Kaczyński: Pierwsza ofiara śmiertelna działań rządu
Od momentu pojawienia się informacji o śmierci Skrzypek, politycy związani z Prawem i Sprawiedliwością łączą tragedię z jej przesłuchaniem w prokuraturze, które miało miejsce kilka dni wcześniej. Nie inaczej było tym razem. – Mamy pierwszą ofiarę śmiertelną działań rządu, jest nią śp. Barbara Skrzypek – grzmiał polityk.
– Padła ofiarą łotrów, łotrów, którzy doprowadzili do jej śmierci. Chcę to jasno powiedzieć: oni dzisiaj się próbują bronić, oni dzisiaj próbują straszyć, ale my się nie przestraszymy – mówił Kaczyński.
Prokurator odpowiada na zarzuty
Argumentem podnoszonym przez prawą stronę sceny politycznej, które mają wskazywać na powiązanie śmierci kobiety z mającymi miejsce w ostatnią środę i trwającym niecałe pięć godzin przesłuchaniem w prokuraturze, jest fakt, że na przesłuchanie nie został wpuszczony pełnomocnik kobiety, oraz stwierdzenie, że „została zamęczona”.
Z takimi tezami nie zgadza się prok. Ewa Wrzosek, która prowadziła przesłuchanie. „Jestem głęboko poruszona informacją o śmierci Pani Barbary Skrzypek i składam Jej rodzinie szczere kondolencje. Nieuszanowanie Jej śmierci przez media jest niegodne i nieludzkie. Przesłuchanie Pani Barbary Skrzypek odbyło się w środę 12 marca 2025 r. w siedzibie Prokuratury Okręgowej w Warszawie z zachowaniem wszelkich, wysokich standardów czynności procesowej” – napisała w mediach społecznościowych.

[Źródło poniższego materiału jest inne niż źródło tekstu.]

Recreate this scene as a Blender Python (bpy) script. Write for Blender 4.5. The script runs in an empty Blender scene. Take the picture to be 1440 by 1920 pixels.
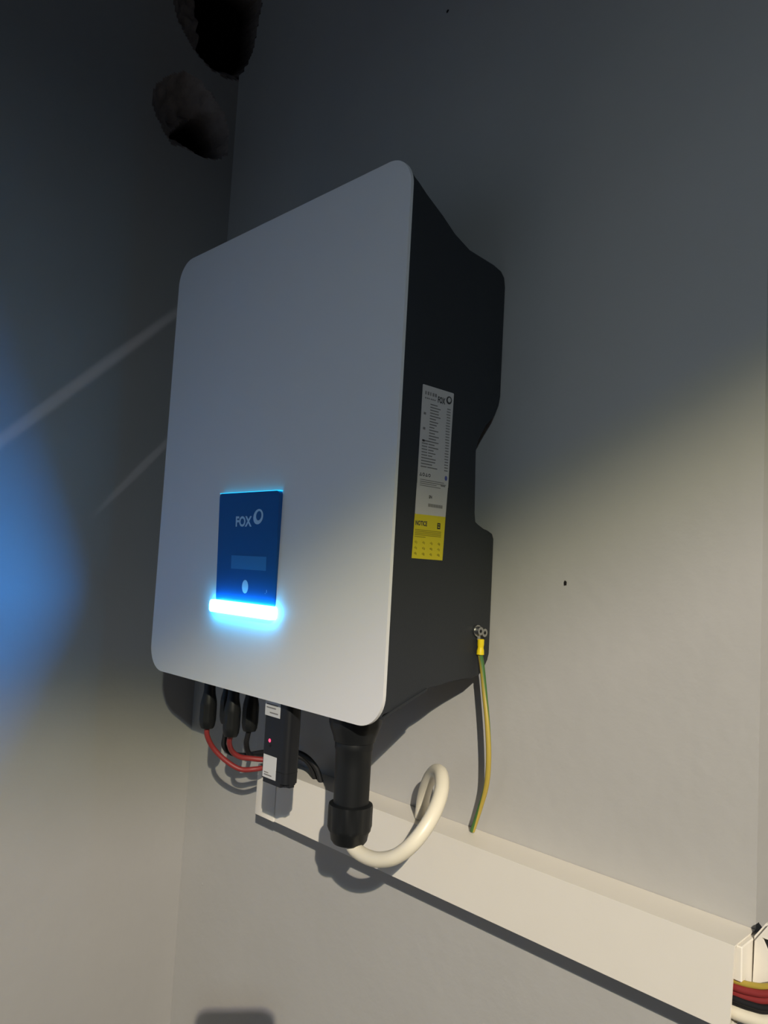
import bpy, bmesh, math, random
from mathutils import Vector, Matrix

random.seed(7)
SC = bpy.context.scene
COL = SC.collection
ZO = 1.1                      # height of the inverter's lower edge above the floor


def W(x, y, z):
    return Vector((x, y, z + ZO))


# ------------------------------------------------------------------ camera
cam_d = bpy.data.cameras.new('camera')
cam = bpy.data.objects.new('camera', cam_d)
COL.objects.link(cam)
CR = Vector((0.7006, 0.7114, 0.0552)).normalized()
CF = Vector((-0.7134, 0.6967, 0.0751)).normalized()
CR = (CR - CF * CR.dot(CF)).normalized()
CU = CR.cross(CF)
CPOS = W(0.4689, -0.6232, 0.1392)
cam.matrix_world = Matrix(((CR.x, CU.x, -CF.x, CPOS.x), (CR.y, CU.y, -CF.y, CPOS.y),
                           (CR.z, CU.z, -CF.z, CPOS.z), (0, 0, 0, 1)))
cam_d.sensor_fit = 'VERTICAL'
cam_d.sensor_height = 36.0
cam_d.lens = 36.0 * 1420.0 / 1920.0
cam_d.clip_start = 0.005
SC.camera = cam

# ------------------------------------------------------------------ light and exposure
SC.view_settings.view_transform = 'Standard'
SC.view_settings.look = 'None'
SC.view_settings.exposure = 0.0
SC.view_settings.gamma = 1.0
SC.view_settings.use_curve_mapping = False

world = bpy.data.worlds.new('world')
SC.world = world
world.use_nodes = True
bg = world.node_tree.nodes['Background']
bg.inputs['Color'].default_value = (0.45, 0.65, 1.0, 1)
bg.inputs['Strength'].default_value = 0.036


def lamp(name, loc, power, color, radius):
    d = bpy.data.lights.new(name, 'POINT')
    d.energy = power
    d.color = color
    d.shadow_soft_size = radius
    o = bpy.data.objects.new(name, d)
    o.location = loc
    COL.objects.link(o)
    return o


LAMP = W(2.36, -2.06, 1.49)
lamp('ceiling_bulb', LAMP, 395, (1.0, 0.875, 0.86), 0.012)
lamp('bulb_fill', LAMP - Vector((0, 0, 0.05)), 80, (0.74, 0.90, 1.0), 0.045)  # soft lamp added around the bulb to lift the shaded upper walls
lamp('edge_tint_lamp', LAMP - Vector((0, 0, 0.009)), 105, (0.95, 0.86, 0.05), 0.007)  # yellow lamp added to tint the soft edge of the shade
fd = bpy.data.lights.new('front_fill', 'AREA')  # unseen fill lamp added in front to brighten walls and plate
fd.shape = 'RECTANGLE'
fd.size, fd.size_y = 0.8, 0.8
fd.energy = 0.85
fd.color = (0.55, 0.75, 1.0)
fo = bpy.data.objects.new('front_fill', fd)
fo.location = W(-0.15, -1.6, 0.10)
fo.rotation_euler = (Vector(fo.location) - W(-0.05, -0.1, 0.20)).to_track_quat('Z', 'Y').to_euler()
COL.objects.link(fo)


def streak_spot(name, loc, a, b, width, power):
    """narrow unseen spot lamp added to lay a pale streak on the left wall"""
    mid = (a + b) / 2
    d = bpy.data.lights.new(name, 'SPOT')
    d.energy = power
    d.color = (0.85, 0.88, 1.0)
    d.shadow_soft_size = 0.001
    dist = (mid - loc).length
    d.spot_size = 2 * math.atan((b - a).length * 0.62 / dist)
    d.spot_blend = 1.0
    o = bpy.data.objects.new(name, d)
    z = (loc - mid).normalized()
    x = (b - a)
    x = (x - z * x.dot(z)).normalized()
    y = z.cross(x)
    k = width / (b - a).length
    o.matrix_world = Matrix(((x.x, y.x * k, z.x, loc.x), (x.y, y.y * k, z.y, loc.y), (x.z, y.z * k, z.z, loc.z), (0, 0, 0, 1)))
    COL.objects.link(o)


streak_spot('streak_spot_long', W(0.55, -1.0, 0.40), W(-0.561, -0.48, 0.10), W(-0.561, -0.06, 0.525), 0.015, 7.0)
streak_spot('streak_spot_short', W(0.55, -1.0, 0.40), W(-0.561, -0.175, 0.195), W(-0.561, -0.05, 0.34), 0.010, 5.0)
LED_FACE = 1050.0
LED_RIM = 32.0

# ------------------------------------------------------------------ materials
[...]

Twierdzenia osób związanych z Prawem i Sprawiedliwością obala także mec. Jacek Dubois, który uczestniczył w przesłuchaniu jako pełnomocnik jednej z osób. – Nic takiego się podczas przesłuchania nie stało, co mogłoby wpłynąć negatywnie na czyjkolwiek stan zdrowia – mówił mecenas.
I dalej. – Zachowanie pani prokurator Wrzosek było szczytem kurtuazji, wręcz było zbyt liberalne wobec osoby, która nie chciała dzielić się z wymiarem sprawiedliwości swoją wiedzą – dodał.